_Description of the task_
Start at the top of the records and, please, print each line exactly through the line that contains "R = math.radians", leaving out all pictures.

────────────────────

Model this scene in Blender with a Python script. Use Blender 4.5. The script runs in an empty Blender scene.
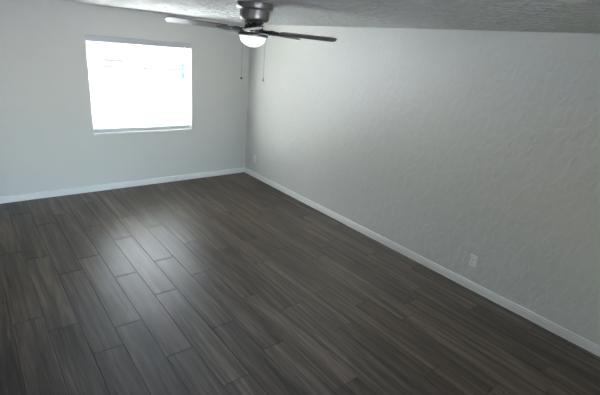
import bpy, bmesh, math, random
from mathutils import Vector, Matrix

random.seed(7)
scn = bpy.context.scene
COL = scn.collection
PI = math.pi
R = math.radians

# ------------------------------------------------------------------ camera
F_PX = 411.14
YAW, PITCH, ROLL = 0.703418, 0.346011, 0.0914388
CAM = Vector((-3.763738, -6.023601, 2.145412))
fw = Vector((math.sin(YAW) * math.cos(PITCH), math.cos(YAW) * math.cos(PITCH), -math.sin(PITCH)))
rt = Vector((math.cos(YAW), -math.sin(YAW), 0))
up = rt.cross(fw)
r2 = math.cos(ROLL) * rt + math.sin(ROLL) * up
u2 = -math.sin(ROLL) * rt + math.cos(ROLL) * up
cd = bpy.data.cameras.new('camera')
cam = bpy.data.objects.new('camera', cd)
COL.objects.link(cam)
M = Matrix((r2, u2, -fw)).transposed().to_4x4()
M.translation = CAM
cam.matrix_world = M
cd.sensor_fit = 'HORIZONTAL'
cd.sensor_width = 36.0
cd.lens = F_PX * 36.0 / 600.0
cd.clip_start = 0.02
cd.clip_end = 500
scn.camera = cam

XL, YR, H, T = -4.05, -6.55, 2.44, 0.16      # left wall, rear wall, ceiling height, wall thickness

# ------------------------------------------------------------------ sky, sun, exposure
world = bpy.data.worlds.new('world')
scn.world = world
world.use_nodes = True
wn = world.node_tree
wn.nodes.clear()
w_out = wn.nodes.new('ShaderNodeOutputWorld')
w_bg = wn.nodes.new('ShaderNodeBackground')
w_sky = wn.nodes.new('ShaderNodeTexSky')
w_sky.sky_type = 'NISHITA'
w_sky.sun_disc = False
w_sky.sun_elevation = R(40)
w_sky.sun_rotation = R(-20)
w_sky.air_density = 1.0
w_sky.dust_density = 1.5
w_bg.inputs['Strength'].default_value = 0.48
wn.links.new(w_sky.outputs[0], w_bg.inputs['Color'])
wn.links.new(w_bg.outputs[0], w_out.inputs['Surface'])

sd = bpy.data.lights.new('sun', 'SUN')
sd.energy = 9.0
sd.angle = R(0.53)
sd.color = (1.0, 0.965, 0.925)
sun = bpy.data.objects.new('sun', sd)
COL.objects.link(sun)
# the sun stands high in front of the window: the blind's open slats catch it and scatter it into the room
sun.rotation_euler = Vector((0.18, -0.77, -0.645)).to_track_quat('-Z', 'Y').to_euler()

# the window and the end of the added fill-light hall behind the camera, marked as the openings daylight comes through
for nm, sx, sy, lc, rx in (('window_portal', 1.42, 1.26, (-1.71, 0.16, 1.425), -90), ('fill_hall_portal', 1.0, 2.3, (-2.67, YR - 1.95, 1.2), 90)):
    pd = bpy.data.lights.new(nm, 'AREA')
    pd.shape = 'RECTANGLE'
    pd.size, pd.size_y = sx, sy
    pd.cycles.is_portal = True
    portal = bpy.data.objects.new(nm, pd)
    COL.objects.link(portal)
    portal.location = lc
    portal.rotation_euler = (R(rx), 0, 0)

scn.cycles.max_bounces = 16
scn.cycles.diffuse_bounces = 10
scn.cycles.sample_clamp_direct = 0.070       # a sensor's white point: sunlit things outside saturate
scn.view_settings.view_transform = 'Standard'
scn.view_settings.look = 'None'
scn.view_settings.gamma = 1.0
scn.view_settings.use_curve_mapping = False
scn.view_settings.exposure = 4.13
LAMP_STRENGTH = 0.4       # glow of the fan's glass bowl

# ------------------------------------------------------------------ helpers
def add_box(bm, x0, x1, y0, y1, z0, z1):
    v = [bm.verts.new((x, y, z)) for z in (z0, z1) for y in (y0, y1) for x in (x0, x1)]
    for f in ((0, 2, 3, 1), (4, 5, 7, 6), (0, 1, 5, 4), (2, 6, 7, 3), (0, 4, 6, 2), (1, 3, 7, 5)):
        bm.faces.new([v[i] for i in f])
    return v


def add_lathe(bm, prof, n=48, center=(0, 0)):
    """profile of (radius, z) revolved about z"""
    rings = []
    for r, z in prof:
        if r < 1e-6:
            rings.append([bm.verts.new((center[0], center[1], z))])
        else:
            rings.append([bm.verts.new((center[0] + r * math.cos(2 * PI * k / n),
                                        center[1] + r * math.sin(2 * PI * k / n), z)) for k in range(n)])
    for a, b in zip(rings, rings[1:]):
        for k in range(n):
            k2 = (k + 1) % n
            if len(a) == 1 and len(b) == 1:
                continue
            if len(a) == 1:
                bm.faces.new((a[0], b[k], b[k2]))
            elif len(b) == 1:
                bm.faces.new((a[k], b[0], a[k2]))
            else:
                bm.faces.new((a[k], b[k], b[k2], a[k2]))


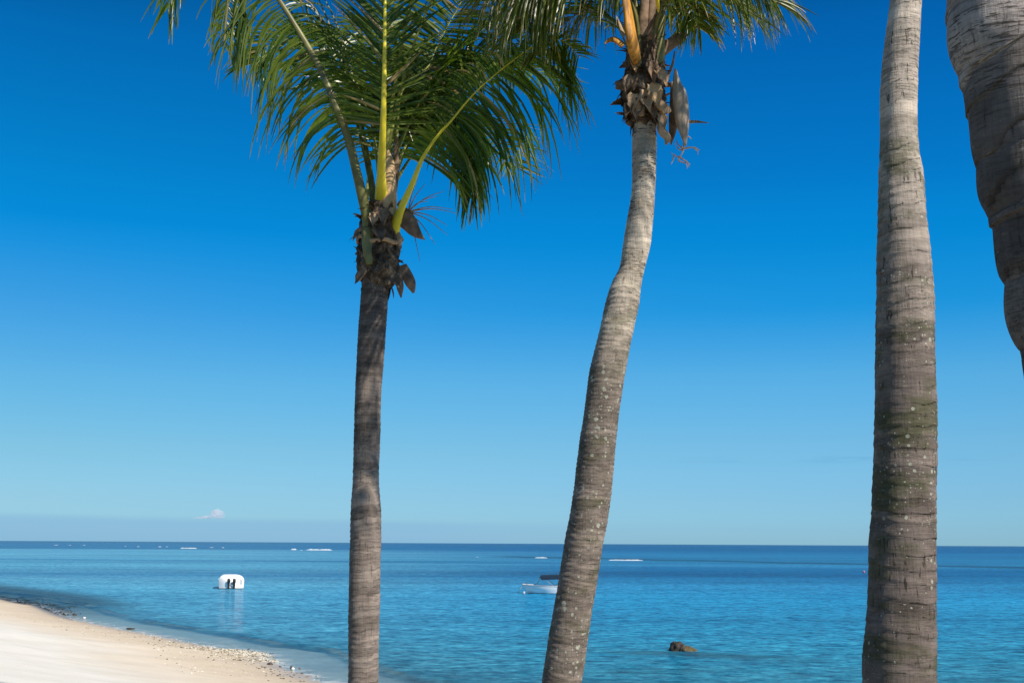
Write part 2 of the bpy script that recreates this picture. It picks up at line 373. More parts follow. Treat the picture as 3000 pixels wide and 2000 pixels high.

────────────────────

_Answer_
Model this scene in Blender with a Python script. Use Blender 4.5. The script runs in an empty Blender scene.
import bpy, bmesh, math, random
from mathutils import Vector, Matrix

random.seed(7)
scn = bpy.context.scene
COL = scn.collection
PI = math.pi
R = math.radians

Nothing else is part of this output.